Problem details:
No pictures go into the copy. Write out exactly the lines below from the one containing "Write a Blender" through the one containing "from mathutils import Vector, Matrix".

Stored records:
▼▼▼

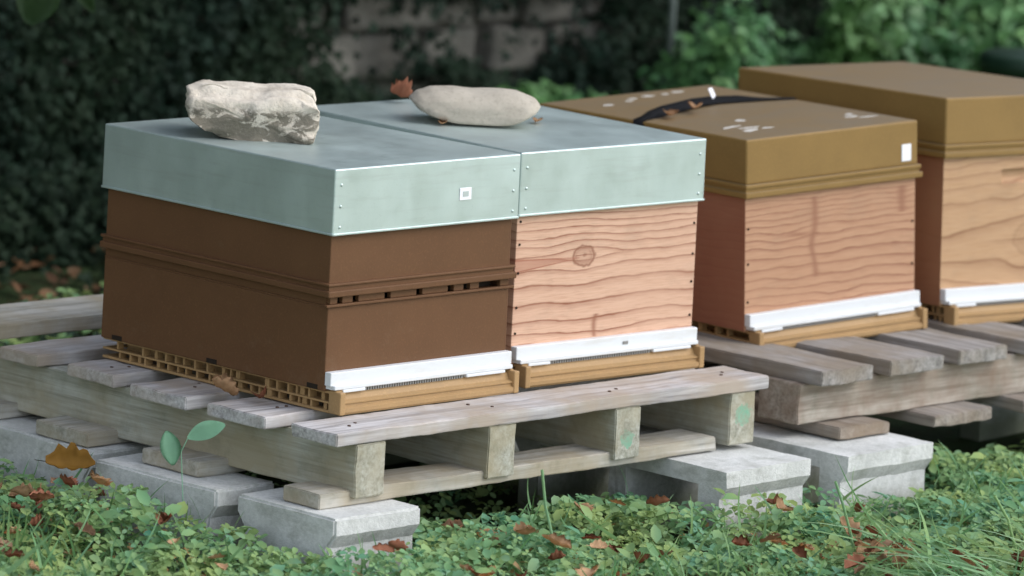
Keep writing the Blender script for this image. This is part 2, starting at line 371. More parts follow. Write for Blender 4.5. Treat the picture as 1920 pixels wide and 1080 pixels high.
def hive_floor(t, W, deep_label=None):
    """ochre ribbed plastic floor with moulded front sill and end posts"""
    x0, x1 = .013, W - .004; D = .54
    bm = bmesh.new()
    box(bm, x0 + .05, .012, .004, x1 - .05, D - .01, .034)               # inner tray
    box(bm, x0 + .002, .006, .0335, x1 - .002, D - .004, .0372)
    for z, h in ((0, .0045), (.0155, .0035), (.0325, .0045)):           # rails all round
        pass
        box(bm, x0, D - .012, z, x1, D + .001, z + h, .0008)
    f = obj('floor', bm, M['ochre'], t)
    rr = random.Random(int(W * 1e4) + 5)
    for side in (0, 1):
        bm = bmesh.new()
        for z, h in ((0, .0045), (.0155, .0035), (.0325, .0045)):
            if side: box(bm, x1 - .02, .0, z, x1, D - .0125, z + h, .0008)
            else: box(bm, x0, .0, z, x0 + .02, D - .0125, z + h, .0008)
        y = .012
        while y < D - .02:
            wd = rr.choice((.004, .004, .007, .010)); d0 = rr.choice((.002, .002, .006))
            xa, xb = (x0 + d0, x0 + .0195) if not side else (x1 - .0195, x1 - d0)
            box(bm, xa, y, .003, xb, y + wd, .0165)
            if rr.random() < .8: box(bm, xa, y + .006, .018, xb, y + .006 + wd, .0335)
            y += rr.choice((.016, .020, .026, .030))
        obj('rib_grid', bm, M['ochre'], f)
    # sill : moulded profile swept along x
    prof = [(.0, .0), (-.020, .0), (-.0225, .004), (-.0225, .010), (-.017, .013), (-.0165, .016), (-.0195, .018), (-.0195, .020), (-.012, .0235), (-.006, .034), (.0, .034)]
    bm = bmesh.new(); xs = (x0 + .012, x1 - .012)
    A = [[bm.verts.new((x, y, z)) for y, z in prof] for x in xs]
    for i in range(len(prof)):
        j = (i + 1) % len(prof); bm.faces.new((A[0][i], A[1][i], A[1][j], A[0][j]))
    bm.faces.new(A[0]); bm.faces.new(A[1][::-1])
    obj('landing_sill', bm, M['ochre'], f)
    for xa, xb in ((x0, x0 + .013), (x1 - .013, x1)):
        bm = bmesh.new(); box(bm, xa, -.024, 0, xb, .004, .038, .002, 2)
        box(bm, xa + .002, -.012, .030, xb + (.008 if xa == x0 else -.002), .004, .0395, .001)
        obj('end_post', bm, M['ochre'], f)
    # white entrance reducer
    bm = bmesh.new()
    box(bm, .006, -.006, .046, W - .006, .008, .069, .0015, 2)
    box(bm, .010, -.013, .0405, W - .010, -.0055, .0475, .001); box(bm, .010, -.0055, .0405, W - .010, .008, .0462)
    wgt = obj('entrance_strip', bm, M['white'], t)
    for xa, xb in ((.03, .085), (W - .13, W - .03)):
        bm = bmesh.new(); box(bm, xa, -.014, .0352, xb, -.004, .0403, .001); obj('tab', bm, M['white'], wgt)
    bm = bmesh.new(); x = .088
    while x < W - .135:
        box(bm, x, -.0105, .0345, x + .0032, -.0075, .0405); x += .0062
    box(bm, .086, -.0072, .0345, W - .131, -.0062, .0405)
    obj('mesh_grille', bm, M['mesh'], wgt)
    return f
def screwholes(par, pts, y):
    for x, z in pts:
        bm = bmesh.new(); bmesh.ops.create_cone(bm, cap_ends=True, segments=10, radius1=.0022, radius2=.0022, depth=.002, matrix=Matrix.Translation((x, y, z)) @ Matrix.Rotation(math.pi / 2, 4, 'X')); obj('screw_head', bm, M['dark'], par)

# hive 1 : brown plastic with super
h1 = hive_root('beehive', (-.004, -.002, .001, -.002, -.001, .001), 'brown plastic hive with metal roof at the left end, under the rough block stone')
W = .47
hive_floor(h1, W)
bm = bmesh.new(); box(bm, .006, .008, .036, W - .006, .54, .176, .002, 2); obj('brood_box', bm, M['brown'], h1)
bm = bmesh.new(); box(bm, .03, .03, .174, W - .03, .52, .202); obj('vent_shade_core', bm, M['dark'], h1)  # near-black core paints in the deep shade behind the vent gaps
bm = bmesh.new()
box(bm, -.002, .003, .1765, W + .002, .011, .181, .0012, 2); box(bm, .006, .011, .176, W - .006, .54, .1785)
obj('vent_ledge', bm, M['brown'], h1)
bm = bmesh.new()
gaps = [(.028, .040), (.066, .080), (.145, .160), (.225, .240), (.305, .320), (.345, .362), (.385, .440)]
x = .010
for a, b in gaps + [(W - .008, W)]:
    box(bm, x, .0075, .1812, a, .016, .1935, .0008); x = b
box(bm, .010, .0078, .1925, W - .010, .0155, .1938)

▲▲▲
▼▼▼

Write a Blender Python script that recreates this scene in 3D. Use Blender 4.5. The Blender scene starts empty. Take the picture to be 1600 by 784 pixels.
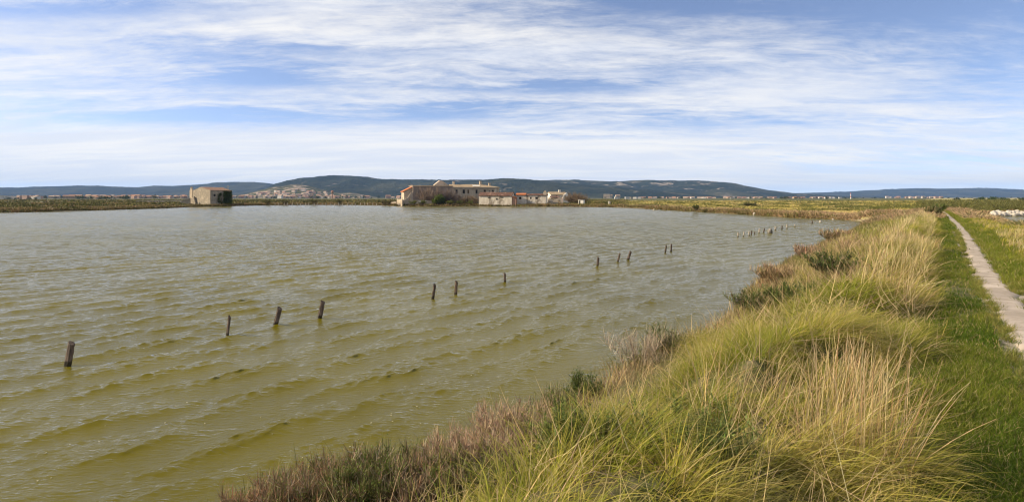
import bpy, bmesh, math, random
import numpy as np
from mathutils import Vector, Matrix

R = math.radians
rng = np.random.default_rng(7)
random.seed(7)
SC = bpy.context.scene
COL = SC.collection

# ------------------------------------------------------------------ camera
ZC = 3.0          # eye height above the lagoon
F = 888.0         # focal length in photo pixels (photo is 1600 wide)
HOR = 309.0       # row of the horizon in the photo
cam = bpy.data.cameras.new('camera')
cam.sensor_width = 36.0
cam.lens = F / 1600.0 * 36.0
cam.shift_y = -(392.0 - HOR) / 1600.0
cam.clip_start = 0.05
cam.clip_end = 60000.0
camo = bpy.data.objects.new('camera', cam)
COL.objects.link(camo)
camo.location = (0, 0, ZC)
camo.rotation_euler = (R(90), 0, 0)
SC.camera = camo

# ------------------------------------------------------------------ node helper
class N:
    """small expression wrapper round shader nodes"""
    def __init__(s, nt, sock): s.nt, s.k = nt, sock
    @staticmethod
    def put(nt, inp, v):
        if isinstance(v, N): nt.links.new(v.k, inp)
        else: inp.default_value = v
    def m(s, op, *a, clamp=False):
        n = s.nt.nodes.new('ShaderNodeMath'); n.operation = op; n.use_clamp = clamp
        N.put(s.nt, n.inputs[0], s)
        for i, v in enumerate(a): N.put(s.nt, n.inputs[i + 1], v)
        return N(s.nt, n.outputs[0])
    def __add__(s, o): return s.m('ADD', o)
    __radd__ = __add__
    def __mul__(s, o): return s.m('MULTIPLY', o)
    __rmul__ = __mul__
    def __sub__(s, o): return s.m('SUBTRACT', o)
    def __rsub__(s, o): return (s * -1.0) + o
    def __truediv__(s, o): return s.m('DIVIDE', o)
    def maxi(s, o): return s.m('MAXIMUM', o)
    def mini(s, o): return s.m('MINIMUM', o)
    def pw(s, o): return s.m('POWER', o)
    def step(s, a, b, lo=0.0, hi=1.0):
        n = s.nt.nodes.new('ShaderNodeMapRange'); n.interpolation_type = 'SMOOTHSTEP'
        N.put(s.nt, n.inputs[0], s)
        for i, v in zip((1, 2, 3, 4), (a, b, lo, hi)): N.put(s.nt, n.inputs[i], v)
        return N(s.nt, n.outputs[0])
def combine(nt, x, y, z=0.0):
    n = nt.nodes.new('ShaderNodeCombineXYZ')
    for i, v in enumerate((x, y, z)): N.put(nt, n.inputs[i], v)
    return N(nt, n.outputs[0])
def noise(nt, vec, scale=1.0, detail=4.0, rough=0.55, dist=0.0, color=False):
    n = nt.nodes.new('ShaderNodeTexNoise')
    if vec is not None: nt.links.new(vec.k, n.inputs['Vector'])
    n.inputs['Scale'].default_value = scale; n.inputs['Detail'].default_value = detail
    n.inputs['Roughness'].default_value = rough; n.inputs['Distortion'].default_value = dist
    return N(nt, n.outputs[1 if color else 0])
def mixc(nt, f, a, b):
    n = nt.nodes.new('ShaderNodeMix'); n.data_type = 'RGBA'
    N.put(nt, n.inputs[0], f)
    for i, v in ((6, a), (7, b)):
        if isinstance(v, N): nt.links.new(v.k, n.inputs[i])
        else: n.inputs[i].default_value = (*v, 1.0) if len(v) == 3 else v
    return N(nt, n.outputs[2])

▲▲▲

Task result:
Write a Blender Python script that recreates this scene in 3D. Use Blender 4.5. The Blender scene starts empty. Take the picture to be 1600 by 784 pixels.
import bpy, bmesh, math, random
import numpy as np
from mathutils import Vector, Matrix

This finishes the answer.